→ **Goal**:
Reproduce the full listing that appears beneath this instruction exactly.

•••

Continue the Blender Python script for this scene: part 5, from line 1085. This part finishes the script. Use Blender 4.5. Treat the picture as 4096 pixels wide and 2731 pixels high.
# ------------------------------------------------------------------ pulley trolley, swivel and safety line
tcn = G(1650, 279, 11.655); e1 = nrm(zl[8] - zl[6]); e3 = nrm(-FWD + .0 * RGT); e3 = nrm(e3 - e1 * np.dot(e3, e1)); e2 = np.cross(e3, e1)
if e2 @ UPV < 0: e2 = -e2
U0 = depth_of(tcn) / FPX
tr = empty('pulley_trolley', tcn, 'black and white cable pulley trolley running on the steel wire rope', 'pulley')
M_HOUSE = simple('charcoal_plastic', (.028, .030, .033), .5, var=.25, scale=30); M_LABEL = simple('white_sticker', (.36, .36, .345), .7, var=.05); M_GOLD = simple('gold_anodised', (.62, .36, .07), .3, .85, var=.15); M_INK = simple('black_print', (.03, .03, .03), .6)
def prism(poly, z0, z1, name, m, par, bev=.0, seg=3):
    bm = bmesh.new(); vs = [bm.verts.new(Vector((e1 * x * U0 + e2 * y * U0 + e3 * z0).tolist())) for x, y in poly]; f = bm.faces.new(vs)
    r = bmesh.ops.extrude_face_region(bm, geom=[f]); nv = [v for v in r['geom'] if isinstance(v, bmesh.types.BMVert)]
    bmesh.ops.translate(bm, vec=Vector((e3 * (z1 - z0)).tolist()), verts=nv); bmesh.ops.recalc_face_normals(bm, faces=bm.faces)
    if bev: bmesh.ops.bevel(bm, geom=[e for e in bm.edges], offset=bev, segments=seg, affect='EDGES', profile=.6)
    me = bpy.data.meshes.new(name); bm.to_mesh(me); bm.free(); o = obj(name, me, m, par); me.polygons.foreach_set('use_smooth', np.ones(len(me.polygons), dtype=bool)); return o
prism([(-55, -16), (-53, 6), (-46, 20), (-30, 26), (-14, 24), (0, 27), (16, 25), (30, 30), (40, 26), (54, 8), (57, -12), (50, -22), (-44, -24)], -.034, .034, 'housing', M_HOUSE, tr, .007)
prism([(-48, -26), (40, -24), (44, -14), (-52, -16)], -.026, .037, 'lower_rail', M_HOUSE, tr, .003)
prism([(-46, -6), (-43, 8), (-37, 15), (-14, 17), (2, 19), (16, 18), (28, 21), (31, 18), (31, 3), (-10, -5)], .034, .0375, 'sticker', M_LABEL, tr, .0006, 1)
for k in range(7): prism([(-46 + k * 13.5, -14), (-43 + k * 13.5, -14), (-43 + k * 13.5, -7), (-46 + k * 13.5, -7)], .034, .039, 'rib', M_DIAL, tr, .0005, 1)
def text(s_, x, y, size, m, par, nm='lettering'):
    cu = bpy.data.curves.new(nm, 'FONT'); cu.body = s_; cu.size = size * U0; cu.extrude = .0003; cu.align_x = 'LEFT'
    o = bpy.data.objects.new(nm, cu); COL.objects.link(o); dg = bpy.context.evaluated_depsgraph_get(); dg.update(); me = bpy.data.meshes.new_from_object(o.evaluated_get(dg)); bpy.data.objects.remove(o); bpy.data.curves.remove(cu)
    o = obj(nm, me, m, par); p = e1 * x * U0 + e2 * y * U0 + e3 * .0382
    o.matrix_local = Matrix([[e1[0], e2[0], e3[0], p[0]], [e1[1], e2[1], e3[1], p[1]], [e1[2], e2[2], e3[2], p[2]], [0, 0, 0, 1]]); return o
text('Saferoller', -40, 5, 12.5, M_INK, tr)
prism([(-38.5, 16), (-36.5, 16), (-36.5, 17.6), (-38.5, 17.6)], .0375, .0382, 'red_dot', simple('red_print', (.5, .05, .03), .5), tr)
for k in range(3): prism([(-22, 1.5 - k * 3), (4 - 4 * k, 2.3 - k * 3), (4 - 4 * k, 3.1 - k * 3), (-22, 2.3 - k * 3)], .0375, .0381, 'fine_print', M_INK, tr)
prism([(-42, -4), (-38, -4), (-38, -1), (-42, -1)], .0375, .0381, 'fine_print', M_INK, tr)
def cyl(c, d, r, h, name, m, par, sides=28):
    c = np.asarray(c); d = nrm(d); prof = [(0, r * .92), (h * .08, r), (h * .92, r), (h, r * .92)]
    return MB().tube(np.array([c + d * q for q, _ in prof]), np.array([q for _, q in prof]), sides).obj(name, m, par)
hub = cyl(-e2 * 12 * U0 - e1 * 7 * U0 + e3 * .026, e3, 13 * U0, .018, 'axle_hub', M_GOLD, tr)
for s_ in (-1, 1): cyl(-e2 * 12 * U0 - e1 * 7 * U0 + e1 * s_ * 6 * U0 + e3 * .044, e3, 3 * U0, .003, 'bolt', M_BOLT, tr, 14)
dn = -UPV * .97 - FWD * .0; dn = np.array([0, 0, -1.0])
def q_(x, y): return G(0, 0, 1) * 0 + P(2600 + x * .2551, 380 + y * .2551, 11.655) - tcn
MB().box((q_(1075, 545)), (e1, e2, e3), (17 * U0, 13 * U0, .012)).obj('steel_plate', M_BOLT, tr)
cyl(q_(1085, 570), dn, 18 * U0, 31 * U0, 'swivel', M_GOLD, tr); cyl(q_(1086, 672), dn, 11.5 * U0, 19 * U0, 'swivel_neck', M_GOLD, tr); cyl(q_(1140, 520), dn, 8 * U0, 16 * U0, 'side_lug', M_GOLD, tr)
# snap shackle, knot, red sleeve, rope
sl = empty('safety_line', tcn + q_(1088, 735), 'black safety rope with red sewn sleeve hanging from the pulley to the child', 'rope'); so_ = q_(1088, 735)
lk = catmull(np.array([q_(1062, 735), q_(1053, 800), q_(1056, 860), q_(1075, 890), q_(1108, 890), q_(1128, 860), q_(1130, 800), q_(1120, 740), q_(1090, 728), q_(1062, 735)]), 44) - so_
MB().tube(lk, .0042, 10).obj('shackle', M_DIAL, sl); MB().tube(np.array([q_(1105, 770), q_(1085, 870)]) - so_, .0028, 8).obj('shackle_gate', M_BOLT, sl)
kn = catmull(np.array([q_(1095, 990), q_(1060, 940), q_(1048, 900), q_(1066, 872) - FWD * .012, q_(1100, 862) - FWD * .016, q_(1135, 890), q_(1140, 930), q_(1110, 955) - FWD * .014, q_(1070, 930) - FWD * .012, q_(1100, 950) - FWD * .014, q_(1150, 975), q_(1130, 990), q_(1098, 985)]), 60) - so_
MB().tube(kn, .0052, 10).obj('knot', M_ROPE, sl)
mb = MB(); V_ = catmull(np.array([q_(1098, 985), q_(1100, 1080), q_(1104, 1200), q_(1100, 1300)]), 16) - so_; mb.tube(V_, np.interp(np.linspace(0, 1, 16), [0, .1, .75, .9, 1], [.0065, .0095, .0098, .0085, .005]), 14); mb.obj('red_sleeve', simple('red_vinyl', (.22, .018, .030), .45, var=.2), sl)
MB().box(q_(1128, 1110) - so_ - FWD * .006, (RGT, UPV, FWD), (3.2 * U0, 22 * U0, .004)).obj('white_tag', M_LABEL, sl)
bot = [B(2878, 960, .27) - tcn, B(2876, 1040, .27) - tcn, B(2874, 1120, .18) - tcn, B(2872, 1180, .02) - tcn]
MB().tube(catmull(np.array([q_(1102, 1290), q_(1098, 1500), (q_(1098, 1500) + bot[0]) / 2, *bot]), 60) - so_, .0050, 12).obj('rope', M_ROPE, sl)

•••

→ **Correct response**:
Continue the Blender Python script for this scene: part 5, from line 1085. This part finishes the script. Use Blender 4.5. Treat the picture as 4096 pixels wide and 2731 pixels high.
# ------------------------------------------------------------------ pulley trolley, swivel and safety line
tcn = G(1650, 279, 11.655); e1 = nrm(zl[8] - zl[6]); e3 = nrm(-FWD + .0 * RGT); e3 = nrm(e3 - e1 * np.dot(e3, e1)); e2 = np.cross(e3, e1)
if e2 @ UPV < 0: e2 = -e2
U0 = depth_of(tcn) / FPX
tr = empty('pulley_trolley', tcn, 'black and white cable pulley trolley running on the steel wire rope', 'pulley')
M_HOUSE = simple('charcoal_plastic', (.028, .030, .033), .5, var=.25, scale=30); M_LABEL = simple('white_sticker', (.36, .36, .345), .7, var=.05); M_GOLD = simple('gold_anodised', (.62, .36, .07), .3, .85, var=.15); M_INK = simple('black_print', (.03, .03, .03), .6)
def prism(poly, z0, z1, name, m, par, bev=.0, seg=3):
    bm = bmesh.new(); vs = [bm.verts.new(Vector((e1 * x * U0 + e2 * y * U0 + e3 * z0).tolist())) for x, y in poly]; f = bm.faces.new(vs)
    r = bmesh.ops.extrude_face_region(bm, geom=[f]); nv = [v for v in r['geom'] if isinstance(v, bmesh.types.BMVert)]
    bmesh.ops.translate(bm, vec=Vector((e3 * (z1 - z0)).tolist()), verts=nv); bmesh.ops.recalc_face_normals(bm, faces=bm.faces)
    if bev: bmesh.ops.bevel(bm, geom=[e for e in bm.edges], offset=bev, segments=seg, affect='EDGES', profile=.6)
    me = bpy.data.meshes.new(name); bm.to_mesh(me); bm.free(); o = obj(name, me, m, par); me.polygons.foreach_set('use_smooth', np.ones(len(me.polygons), dtype=bool)); return o
prism([(-55, -16), (-53, 6), (-46, 20), (-30, 26), (-14, 24), (0, 27), (16, 25), (30, 30), (40, 26), (54, 8), (57, -12), (50, -22), (-44, -24)], -.034, .034, 'housing', M_HOUSE, tr, .007)
prism([(-48, -26), (40, -24), (44, -14), (-52, -16)], -.026, .037, 'lower_rail', M_HOUSE, tr, .003)
prism([(-46, -6), (-43, 8), (-37, 15), (-14, 17), (2, 19), (16, 18), (28, 21), (31, 18), (31, 3), (-10, -5)], .034, .0375, 'sticker', M_LABEL, tr, .0006, 1)
for k in range(7): prism([(-46 + k * 13.5, -14), (-43 + k * 13.5, -14), (-43 + k * 13.5, -7), (-46 + k * 13.5, -7)], .034, .039, 'rib', M_DIAL, tr, .0005, 1)
def text(s_, x, y, size, m, par, nm='lettering'):
    cu = bpy.data.curves.new(nm, 'FONT'); cu.body = s_; cu.size = size * U0; cu.extrude = .0003; cu.align_x = 'LEFT'
    o = bpy.data.objects.new(nm, cu); COL.objects.link(o); dg = bpy.context.evaluated_depsgraph_get(); dg.update(); me = bpy.data.meshes.new_from_object(o.evaluated_get(dg)); bpy.data.objects.remove(o); bpy.data.curves.remove(cu)
    o = obj(nm, me, m, par); p = e1 * x * U0 + e2 * y * U0 + e3 * .0382
    o.matrix_local = Matrix([[e1[0], e2[0], e3[0], p[0]], [e1[1], e2[1], e3[1], p[1]], [e1[2], e2[2], e3[2], p[2]], [0, 0, 0, 1]]); return o
text('Saferoller', -40, 5, 12.5, M_INK, tr)
prism([(-38.5, 16), (-36.5, 16), (-36.5, 17.6), (-38.5, 17.6)], .0375, .0382, 'red_dot', simple('red_print', (.5, .05, .03), .5), tr)
for k in range(3): prism([(-22, 1.5 - k * 3), (4 - 4 * k, 2.3 - k * 3), (4 - 4 * k, 3.1 - k * 3), (-22, 2.3 - k * 3)], .0375, .0381, 'fine_print', M_INK, tr)
prism([(-42, -4), (-38, -4), (-38, -1), (-42, -1)], .0375, .0381, 'fine_print', M_INK, tr)
def cyl(c, d, r, h, name, m, par, sides=28):
    c = np.asarray(c); d = nrm(d); prof = [(0, r * .92), (h * .08, r), (h * .92, r), (h, r * .92)]
    return MB().tube(np.array([c + d * q for q, _ in prof]), np.array([q for _, q in prof]), sides).obj(name, m, par)
hub = cyl(-e2 * 12 * U0 - e1 * 7 * U0 + e3 * .026, e3, 13 * U0, .018, 'axle_hub', M_GOLD, tr)
for s_ in (-1, 1): cyl(-e2 * 12 * U0 - e1 * 7 * U0 + e1 * s_ * 6 * U0 + e3 * .044, e3, 3 * U0, .003, 'bolt', M_BOLT, tr, 14)
dn = -UPV * .97 - FWD * .0; dn = np.array([0, 0, -1.0])
def q_(x, y): return G(0, 0, 1) * 0 + P(2600 + x * .2551, 380 + y * .2551, 11.655) - tcn
MB().box((q_(1075, 545)), (e1, e2, e3), (17 * U0, 13 * U0, .012)).obj('steel_plate', M_BOLT, tr)
cyl(q_(1085, 570), dn, 18 * U0, 31 * U0, 'swivel', M_GOLD, tr); cyl(q_(1086, 672), dn, 11.5 * U0, 19 * U0, 'swivel_neck', M_GOLD, tr); cyl(q_(1140, 520), dn, 8 * U0, 16 * U0, 'side_lug', M_GOLD, tr)
# snap shackle, knot, red sleeve, rope
sl = empty('safety_line', tcn + q_(1088, 735), 'black safety rope with red sewn sleeve hanging from the pulley to the child', 'rope'); so_ = q_(1088, 735)
lk = catmull(np.array([q_(1062, 735), q_(1053, 800), q_(1056, 860), q_(1075, 890), q_(1108, 890), q_(1128, 860), q_(1130, 800), q_(1120, 740), q_(1090, 728), q_(1062, 735)]), 44) - so_
MB().tube(lk, .0042, 10).obj('shackle', M_DIAL, sl); MB().tube(np.array([q_(1105, 770), q_(1085, 870)]) - so_, .0028, 8).obj('shackle_gate', M_BOLT, sl)
kn = catmull(np.array([q_(1095, 990), q_(1060, 940), q_(1048, 900), q_(1066, 872) - FWD * .012, q_(1100, 862) - FWD * .016, q_(1135, 890), q_(1140, 930), q_(1110, 955) - FWD * .014, q_(1070, 930) - FWD * .012, q_(1100, 950) - FWD * .014, q_(1150, 975), q_(1130, 990), q_(1098, 985)]), 60) - so_
MB().tube(kn, .0052, 10).obj('knot', M_ROPE, sl)
mb = MB(); V_ = catmull(np.array([q_(1098, 985), q_(1100, 1080), q_(1104, 1200), q_(1100, 1300)]), 16) - so_; mb.tube(V_, np.interp(np.linspace(0, 1, 16), [0, .1, .75, .9, 1], [.0065, .0095, .0098, .0085, .005]), 14); mb.obj('red_sleeve', simple('red_vinyl', (.22, .018, .030), .45, var=.2), sl)
MB().box(q_(1128, 1110) - so_ - FWD * .006, (RGT, UPV, FWD), (3.2 * U0, 22 * U0, .004)).obj('white_tag', M_LABEL, sl)
bot = [B(2878, 960, .27) - tcn, B(2876, 1040, .27) - tcn, B(2874, 1120, .18) - tcn, B(2872, 1180, .02) - tcn]
MB().tube(catmull(np.array([q_(1102, 1290), q_(1098, 1500), (q_(1098, 1500) + bot[0]) / 2, *bot]), 60) - so_, .0050, 12).obj('rope', M_ROPE, sl)